Among indigenous local carmakers, only Chery and Geely have exceeded annual sales of over 100,000 units and are moving beyond 200,000. The rest are still struggling with only a single car model and limited output and sales. A number of these new players are faced with the problem of production scale, dependable parts supply and adequate sales and distribution networks. As low price has been their only competitive edge in sales and marketing, they are also running the risk of expanding market shares at the expense of making enough profit to reinvest in R&D and new product development. The same problems are also seen with some joint venture carmakers that have limited vehicle models and production volume.


Even China’s most successful independent carmakers Chery and Geely are confronted with growing new challenges. Their early expansion in scale production was achieved through selling low-end cars with little profit margins. For further expansion and investment in new product development they have been forced to either take commercial loans or tap into domestic and international capital markets. But these can be both costly and time consuming.

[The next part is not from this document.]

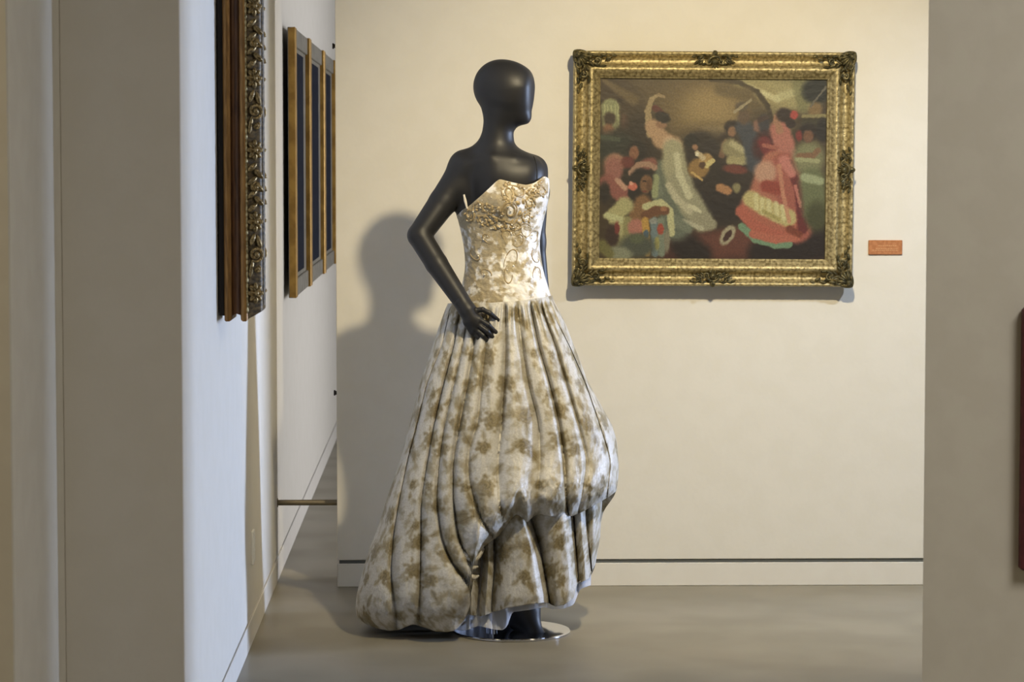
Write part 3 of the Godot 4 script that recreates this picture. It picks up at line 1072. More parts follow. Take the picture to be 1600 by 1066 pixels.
func gown() -> void:
	var o := at(770, 990, D0)
	o.y = 0.0
	var g := thing("ball_gown", o, "strapless ivory and taupe floral ball gown with bubble hem and train on the mannequin", "dress")
	var B := bodice_layer()
	obj("bodice", bodice_mesh(B, o).commit(), M.bodice, g)
	var S := Layer.new()
	S.left = PackedFloat32Array([465, 704, 480, 697, 510, 686, 540, 676, 600, 656, 660, 641, 720, 625, 780, 604, 820, 592, 860, 576, 900, 565, 930, 557, 950, 555, 965, 557, 978, 566, 987, 585])
	S.right = PackedFloat32Array([460, 861, 480, 870, 500, 881, 540, 897, 600, 920, 640, 943, 665, 957, 690, 964, 730, 967, 760, 965, 775, 961, 788, 951, 800, 944, 840, 942, 865, 936, 885, 926, 900, 922])
	S.top = PackedFloat32Array([556, 474, 620, 474, 680, 473, 760, 473, 860, 470, 930, 465, 966, 462])
	S.hem = PackedFloat32Array([556, 966, 562, 976, 572, 983, 588, 986, 610, 984, 628, 978, 640, 976, 652, 980, 668, 987, 690, 988, 705, 985, 716, 978, 726, 966, 733, 950, 738, 905, 744, 876, 752, 856, 764, 847, 777, 840, 789, 828, 800, 813, 811, 803, 821, 809, 830, 818, 840, 808, 852, 803, 870, 808, 885, 807, 897, 800, 906, 808, 925, 801, 945, 788, 958, 777, 966, 768])
	S.hem_back = PackedFloat32Array([90, 768, 100, 800, 112, 870, 124, 890, 140, 930, 180, 960, 225, 965, 270, 966])
	S.front = PackedFloat32Array([462, 0.126, 490, 0.142, 540, 0.175, 600, 0.212, 660, 0.245, 720, 0.270, 780, 0.285, 840, 0.270, 900, 0.245, 990, 0.225])
	S.back = PackedFloat32Array([462, 0.11, 540, 0.17, 660, 0.26, 780, 0.32, 900, 0.40, 990, 0.46])
	S.folds = [
		PackedFloat32Array([480, 704, 540, 690, 600, 666, 660, 652, 720, 636, 780, 624, 840, 614, 900, 611, 960, 620]),
		PackedFloat32Array([480, 721, 540, 710, 600, 694, 660, 680, 720, 669, 780, 659, 840, 659, 900, 657, 960, 655]),
		PackedFloat32Array([480, 734, 540, 722, 600, 708, 660, 694, 720, 686, 780, 682, 840, 690, 880, 706, 915, 738, 990, 744]),
		PackedFloat32Array([480, 748, 540, 740, 600, 730, 660, 718, 720, 708, 780, 708, 840, 715, 875, 731, 900, 745, 990, 752]),
		PackedFloat32Array([480, 764, 540, 758, 600, 752, 660, 747, 700, 732, 740, 731, 780, 740, 815, 752, 840, 775, 990, 780]),
		PackedFloat32Array([480, 790, 540, 790, 600, 788, 660, 783, 720, 777, 780, 779, 840, 790, 990, 795]),
		PackedFloat32Array([480, 808, 540, 815, 600, 825, 660, 842, 720, 845, 780, 838, 820, 830, 990, 830]),
		PackedFloat32Array([480, 829, 540, 841, 600, 859, 660, 873, 720, 882, 780, 885, 810, 890, 990, 900]),
		PackedFloat32Array([480, 846, 540, 868, 600, 885, 660, 903, 720, 918, 780, 908, 810, 900, 990, 905]),
		PackedFloat32Array([480, 858, 540, 890, 600, 916, 660, 936, 720, 955, 780, 948, 990, 950])]
	S.skew = [0.5, 0.32, 0.35, 0.5, 0.6, 0.5, 0.42, 0.80, 0.78, 0.80, 0.5]
	S.depth = 0.50
	S.crease = 0.021
	S.amps = [[0.5, 0.5], [0.75, 0.8], [0.5, 0.5], [0.6, 0.6], [1.0, 0.9], [0.6, 0.3], [0.8, 0.6], [0.9, 0.8], [0.9, 0.7], [0.8, 0.6], [0.4, 0.4]]
	S.cuts = [[0.3, 0.5], [0.9, 0.6], [1.0, 1.0], [1.0, 1.0], [0.15, 0.5], [0.9, 0.0], [0.7, 0.0], [1.0, 0.8], [0.9, 0.3], [0.35, 0.2]]
	S.pleats = 0.0065
	S.crumple = 0.016
	S.roll = 0.42
	S.bulge = 0.13
	obj("overskirt", ring_layer(S, 170, o).commit(), M.brocade, g)
	var U := Layer.new()
	U.c = 790.0
	U.wide = Vector2(690, 940)
	U.left = PackedFloat32Array([700, 690, 860, 700, 990, 722])
	U.right = PackedFloat32Array([700, 945, 800, 940, 840, 938, 870, 932, 900, 928, 915, 930, 960, 935])
	U.top = PackedFloat32Array([690, 760, 940, 740])
	U.hem = PackedFloat32Array([690, 958, 735, 964, 760, 958, 790, 951, 820, 946, 846, 943, 855, 941, 860, 943, 870, 948, 885, 946, 899, 938, 905, 930, 908, 914, 925, 907, 932, 904, 940, 880])
	U.hem_back = PackedFloat32Array([90, 880, 110, 905, 140, 940, 180, 950, 270, 958])
	U.front = PackedFloat32Array([740, 0.20, 800, 0.205, 860, 0.205, 960, 0.21])
	U.back = PackedFloat32Array([740, 0.18, 960, 0.30])
	U.folds = [
		PackedFloat32Array([760, 752, 880, 755, 960, 748]),
		PackedFloat32Array([760, 768, 880, 772, 960, 766]),
		PackedFloat32Array([760, 818, 810, 829, 860, 845, 900, 852, 945, 860]),
		PackedFloat32Array([760, 892, 800, 897, 860, 901, 900, 904, 945, 906]),
		PackedFloat32Array([760, 915, 830, 917, 880, 924, 945, 930])]
	U.skew = [0.5, 0.5, 0.78, 0.70, 0.70, 0.5]
	U.depth = 0.8
	U.crease = 0.02
	U.cw = 60.0
	U.cuts = [[2.6, 2.2], [2.2, 1.4], [1.6, 1.4], [1.2, 1.2], [1.0, 1.0]]
	U.roll = 0.1
	# rolled cloth where the hem is gathered up
	var knot := MB.new()
	for q in [[[718, 858, 0.225], [731, 871, 0.252], [744, 873, 0.250], [756, 857, 0.235]], [[716, 872, 0.225], [732, 886, 0.250], [747, 886, 0.240]], [[722, 890, 0.22], [737, 902, 0.238], [748, 900, 0.225]]]:
		var cp := Curve3D.new()
		for k in q.size():
			cp.add_point(jt(q[k][0], q[k][1], q[k][2]) - o, Vector3.ZERO if k == 0 else Vector3(-0.008, 0.003, 0), Vector3.ZERO if k == q.size() - 1 else Vector3(0.008, -0.003, 0))
		var kp := PackedVector3Array()
		var kr := PackedFloat32Array()
		for k in 15:
			kp.append(cp.sample_baked(cp.get_baked_length() * k / 14.0, true))
			kr.append(0.003 + 0.007 * sin(PI * k / 14.0))
		knot.tube(kp, kr, 10)
	obj("hem_gather", knot.commit(), M.brocade, g)
	obj("underskirt", ring_layer(U, 90, o).commit(), M.brocade, g)
	var T := Layer.new()
	T.c = 780.0
	T.wide = Vector2(690, 926)
	T.left = PackedFloat32Array([800, 700, 990, 708])
	T.right = PackedFloat32Array([800, 925, 990, 922])
	T.top = PackedFloat32Array([690, 860, 940, 840])
	T.hem = PackedFloat32Array([690, 984, 712, 986, 740, 978, 770, 984, 786, 985, 794, 978, 800, 957, 830, 953, 852, 949, 864, 952, 882, 952, 900, 945, 908, 921, 928, 914, 936, 900])
	T.hem_back = PackedFloat32Array([90, 890, 120, 920, 180, 962, 270, 980])
	T.front = PackedFloat32Array([840, 0.13, 960, 0.14, 990, 0.17])
	T.back = PackedFloat32Array([840, 0.15, 990, 0.2])
	T.folds = [PackedFloat32Array([800, 735, 990, 735]), PackedFloat32Array([800, 765, 990, 770]), PackedFloat32Array([800, 800, 990, 800]), PackedFloat32Array([800, 850, 990, 858]), PackedFloat32Array([800, 900, 990, 905])]
	T.skew = [0.5, 0.5, 0.5, 0.5, 0.5, 0.5]
	T.depth = 0.3
	T.roll = 0.05
	obj("petticoat", ring_layer(T, 50, o).commit(), M.tulle, g)
	bodice_trim(B, o, g)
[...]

One alternative for Chery and Geely is to move into mid-level and high-end cars in their product lines. Such a strategic move, however, instantly hits the ceiling of brand recognition in the market. Until independent brands achieve market recognition, carmakers are forced to play the price card in market competition. We have seen, for example, that Brilliance Jinbei is selling their new and well equipped Zhonghua Splendor 2.0L sedan at a price of 40 percent lower than multinational models, around ¥100,000 ($12,658) a piece.


Realizing the problem of market recognition of independent brands, SAIC and NAC are trying to embark on a different route: utilizing the Rover and MG brands that they have purchased in launching mid-level cars. Both manufacturers are confronted with the unknowns: acceptance of an unfamiliar and bankrupt brand by Chinese consumers and the trust of overseas consumers on a famed brand that is now assembled by a Chinese company.


With high hopes, numerous independent carmakers are rushing into the crowded market. They are all aware of the bright future of the world’s largest car market but are confronted with the pressure of fierce competition. Many of them, including Chery, Geely, SAIC and NAC, are pinning their hopes in exploring the overseas market in order to better utilize their production capacity and increase profit. But few of these enterprises are well prepared to face a much more complicated international market and deal with a host of legal, validation, communications, sales and marketing, aftermarket service and trade barrier issues.


No doubt independent Chinese automakers now enjoy a much better market environment and unprecedented opportunities to succeed. They have access to a much more mature supply base in China and rich sources of professional talents thanks to the contribution of foreign investment and multinational operations over the past 20 years. They also have easy access to international technology and human resources.


Moreover, these new players are to receive strong government support in the development of independent vehicle brands. Independent local brands are becoming more acceptable to Chinese consumers. The technology level of independent automobiles has significantly been upgraded. The quality of local products and aftersales service has been much improved.


I have no doubt that in a few years, Chery will become China’s Hyundai,” said a senior executive of a multinational supplier after a recent meeting with the 12 members of Chery’s dynamic management team.